[START LISTED RECORDS]

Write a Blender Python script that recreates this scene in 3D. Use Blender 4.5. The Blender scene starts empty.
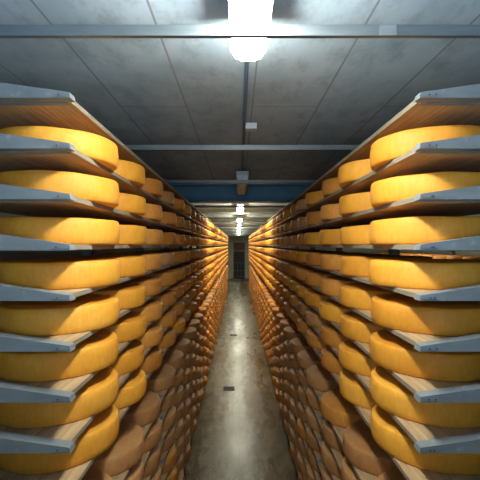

[END LISTED RECORDS]
[START LISTED RECORDS]

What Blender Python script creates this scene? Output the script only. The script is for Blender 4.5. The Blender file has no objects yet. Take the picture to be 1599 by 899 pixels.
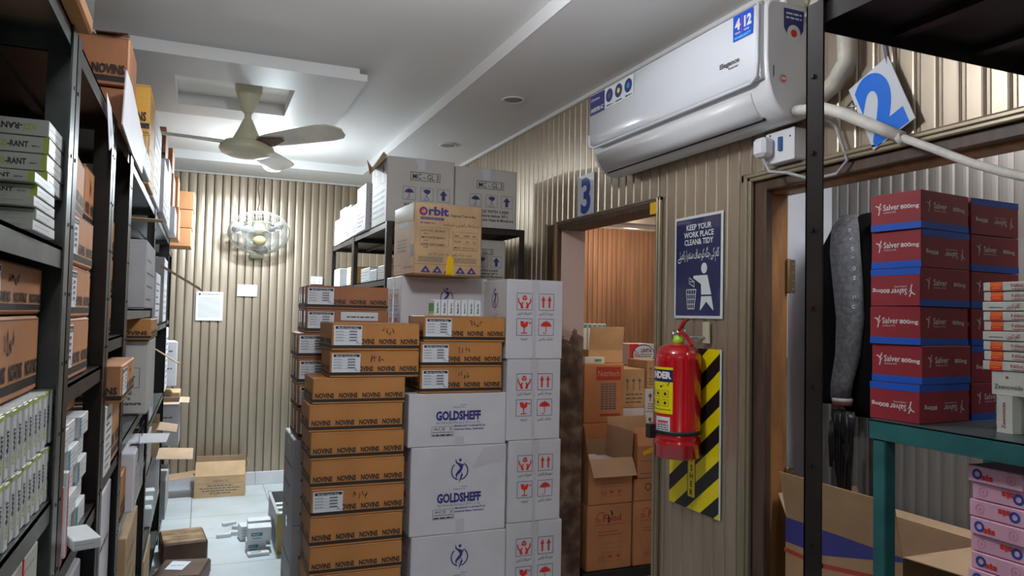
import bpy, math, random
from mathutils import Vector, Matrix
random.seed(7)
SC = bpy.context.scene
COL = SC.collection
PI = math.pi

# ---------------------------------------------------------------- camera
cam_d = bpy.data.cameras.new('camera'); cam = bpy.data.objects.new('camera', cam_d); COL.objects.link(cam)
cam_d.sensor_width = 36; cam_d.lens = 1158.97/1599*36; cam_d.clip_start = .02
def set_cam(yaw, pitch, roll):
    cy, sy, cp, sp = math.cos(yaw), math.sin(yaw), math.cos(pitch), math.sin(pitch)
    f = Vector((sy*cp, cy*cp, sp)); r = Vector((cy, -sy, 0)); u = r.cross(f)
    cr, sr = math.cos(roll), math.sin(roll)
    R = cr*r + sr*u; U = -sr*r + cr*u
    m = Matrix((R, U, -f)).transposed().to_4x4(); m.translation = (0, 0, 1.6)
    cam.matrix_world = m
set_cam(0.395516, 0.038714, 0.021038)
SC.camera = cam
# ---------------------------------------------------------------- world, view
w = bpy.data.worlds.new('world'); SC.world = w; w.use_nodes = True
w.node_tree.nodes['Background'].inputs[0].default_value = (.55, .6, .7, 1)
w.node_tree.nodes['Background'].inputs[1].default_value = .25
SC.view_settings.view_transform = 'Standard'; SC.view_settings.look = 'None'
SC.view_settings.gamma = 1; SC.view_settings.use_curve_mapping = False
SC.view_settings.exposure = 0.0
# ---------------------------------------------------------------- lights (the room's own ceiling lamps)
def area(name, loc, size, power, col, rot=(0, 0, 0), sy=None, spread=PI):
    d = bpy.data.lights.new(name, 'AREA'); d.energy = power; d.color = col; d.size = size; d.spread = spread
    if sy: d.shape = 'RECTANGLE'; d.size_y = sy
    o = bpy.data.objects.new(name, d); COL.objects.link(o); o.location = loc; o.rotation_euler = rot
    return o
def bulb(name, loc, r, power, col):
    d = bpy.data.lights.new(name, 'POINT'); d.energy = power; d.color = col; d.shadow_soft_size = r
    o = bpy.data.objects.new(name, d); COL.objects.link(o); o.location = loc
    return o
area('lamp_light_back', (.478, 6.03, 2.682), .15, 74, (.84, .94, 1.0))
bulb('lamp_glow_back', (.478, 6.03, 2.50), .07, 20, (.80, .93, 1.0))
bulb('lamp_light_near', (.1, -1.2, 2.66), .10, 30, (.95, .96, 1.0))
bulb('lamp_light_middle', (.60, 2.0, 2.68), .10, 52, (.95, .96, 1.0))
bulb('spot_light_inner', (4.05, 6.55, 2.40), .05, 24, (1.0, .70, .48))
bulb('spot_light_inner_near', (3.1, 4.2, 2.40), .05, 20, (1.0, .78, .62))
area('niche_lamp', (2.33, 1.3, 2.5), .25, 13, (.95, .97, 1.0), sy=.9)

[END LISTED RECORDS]
[START LISTED RECORDS]

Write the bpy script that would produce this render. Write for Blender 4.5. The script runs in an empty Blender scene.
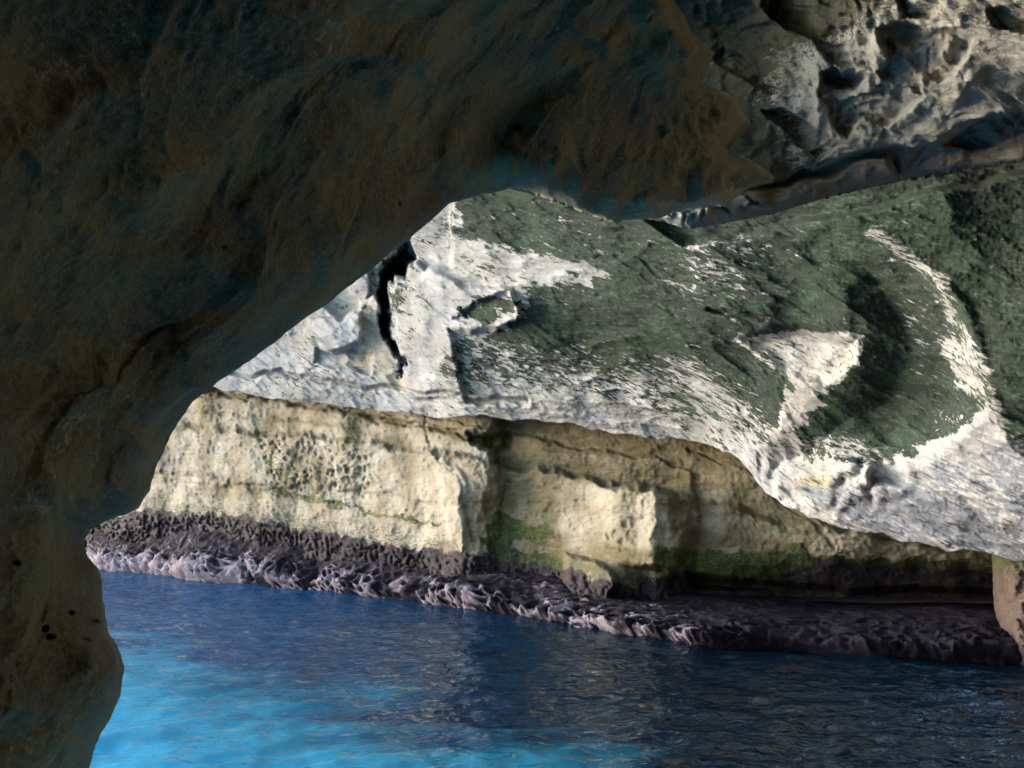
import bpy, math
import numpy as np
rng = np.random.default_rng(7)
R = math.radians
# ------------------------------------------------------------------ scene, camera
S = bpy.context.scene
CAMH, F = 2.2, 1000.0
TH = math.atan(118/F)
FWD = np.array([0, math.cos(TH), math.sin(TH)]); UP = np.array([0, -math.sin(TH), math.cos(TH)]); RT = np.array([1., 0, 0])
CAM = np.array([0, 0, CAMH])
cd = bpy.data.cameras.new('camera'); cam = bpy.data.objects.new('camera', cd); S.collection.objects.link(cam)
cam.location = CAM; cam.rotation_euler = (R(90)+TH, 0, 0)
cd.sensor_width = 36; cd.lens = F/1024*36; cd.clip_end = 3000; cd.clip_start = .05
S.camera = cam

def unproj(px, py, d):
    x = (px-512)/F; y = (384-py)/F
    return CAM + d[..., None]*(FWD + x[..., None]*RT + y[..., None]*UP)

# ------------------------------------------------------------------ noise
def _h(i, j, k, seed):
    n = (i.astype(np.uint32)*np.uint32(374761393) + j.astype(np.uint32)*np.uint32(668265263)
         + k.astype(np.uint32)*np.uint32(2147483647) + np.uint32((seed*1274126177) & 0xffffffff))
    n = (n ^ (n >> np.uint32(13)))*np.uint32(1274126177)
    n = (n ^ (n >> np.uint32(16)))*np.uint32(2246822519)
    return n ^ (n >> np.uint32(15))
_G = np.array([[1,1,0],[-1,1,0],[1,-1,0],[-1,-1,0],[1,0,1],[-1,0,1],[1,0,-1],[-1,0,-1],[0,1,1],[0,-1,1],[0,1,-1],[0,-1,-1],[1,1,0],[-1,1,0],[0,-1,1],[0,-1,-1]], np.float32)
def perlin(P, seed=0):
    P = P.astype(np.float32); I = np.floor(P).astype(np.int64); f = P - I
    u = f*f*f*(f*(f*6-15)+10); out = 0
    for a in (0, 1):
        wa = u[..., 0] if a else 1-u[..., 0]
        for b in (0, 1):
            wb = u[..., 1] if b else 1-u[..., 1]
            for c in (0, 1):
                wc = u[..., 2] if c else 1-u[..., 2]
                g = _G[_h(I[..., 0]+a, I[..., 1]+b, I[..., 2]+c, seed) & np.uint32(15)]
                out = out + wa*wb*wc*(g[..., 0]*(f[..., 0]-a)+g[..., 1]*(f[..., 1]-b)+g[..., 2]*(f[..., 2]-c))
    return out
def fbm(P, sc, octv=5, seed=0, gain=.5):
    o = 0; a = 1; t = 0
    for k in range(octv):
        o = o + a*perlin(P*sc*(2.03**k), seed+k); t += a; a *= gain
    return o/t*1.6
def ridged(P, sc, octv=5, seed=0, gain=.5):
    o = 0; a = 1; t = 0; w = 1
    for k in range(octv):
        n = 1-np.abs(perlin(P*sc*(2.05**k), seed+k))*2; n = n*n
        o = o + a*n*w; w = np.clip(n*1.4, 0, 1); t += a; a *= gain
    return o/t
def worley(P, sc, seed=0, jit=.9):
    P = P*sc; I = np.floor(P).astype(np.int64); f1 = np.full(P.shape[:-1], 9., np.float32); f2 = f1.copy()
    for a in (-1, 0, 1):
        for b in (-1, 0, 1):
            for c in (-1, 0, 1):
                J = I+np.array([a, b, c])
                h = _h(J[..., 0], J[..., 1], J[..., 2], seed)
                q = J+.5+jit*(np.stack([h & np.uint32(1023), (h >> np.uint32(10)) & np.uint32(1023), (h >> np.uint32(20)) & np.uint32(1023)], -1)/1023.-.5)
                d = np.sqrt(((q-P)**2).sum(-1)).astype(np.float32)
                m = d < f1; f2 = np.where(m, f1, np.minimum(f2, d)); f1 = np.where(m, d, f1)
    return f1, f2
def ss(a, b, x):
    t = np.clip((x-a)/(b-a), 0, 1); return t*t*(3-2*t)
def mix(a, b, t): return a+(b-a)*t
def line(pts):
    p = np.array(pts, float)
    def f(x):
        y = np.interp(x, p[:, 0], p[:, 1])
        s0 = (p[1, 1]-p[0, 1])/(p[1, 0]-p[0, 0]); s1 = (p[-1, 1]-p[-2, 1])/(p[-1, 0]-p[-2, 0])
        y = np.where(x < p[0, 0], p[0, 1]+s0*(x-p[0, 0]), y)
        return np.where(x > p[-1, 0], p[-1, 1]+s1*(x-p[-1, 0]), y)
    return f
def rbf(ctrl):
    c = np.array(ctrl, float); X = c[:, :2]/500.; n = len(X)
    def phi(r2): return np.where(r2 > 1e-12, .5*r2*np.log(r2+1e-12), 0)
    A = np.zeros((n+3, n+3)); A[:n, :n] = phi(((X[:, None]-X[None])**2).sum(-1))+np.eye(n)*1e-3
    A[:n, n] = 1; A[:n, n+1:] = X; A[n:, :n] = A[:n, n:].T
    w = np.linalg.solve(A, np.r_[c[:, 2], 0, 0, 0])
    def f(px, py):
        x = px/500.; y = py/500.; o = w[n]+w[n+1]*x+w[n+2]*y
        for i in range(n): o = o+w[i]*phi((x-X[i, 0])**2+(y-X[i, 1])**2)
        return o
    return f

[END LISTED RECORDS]

- [EXERCISE PROMPT] Quote the lines above exactly, starting with the one that has "What Blender Python" and ending with the one that has "PI = math.pi"; drop the pictures and include nothing else.

- [SOLUTION TO THIS EXERCISE]
What Blender Python script creates this scene? Output the script only. The script is for Blender 4.5. The Blender file has no objects yet. Take the picture to be 1599 by 899 pixels.
import bpy, math, random
from mathutils import Vector, Matrix
random.seed(7)
SC = bpy.context.scene
COL = SC.collection
PI = math.pi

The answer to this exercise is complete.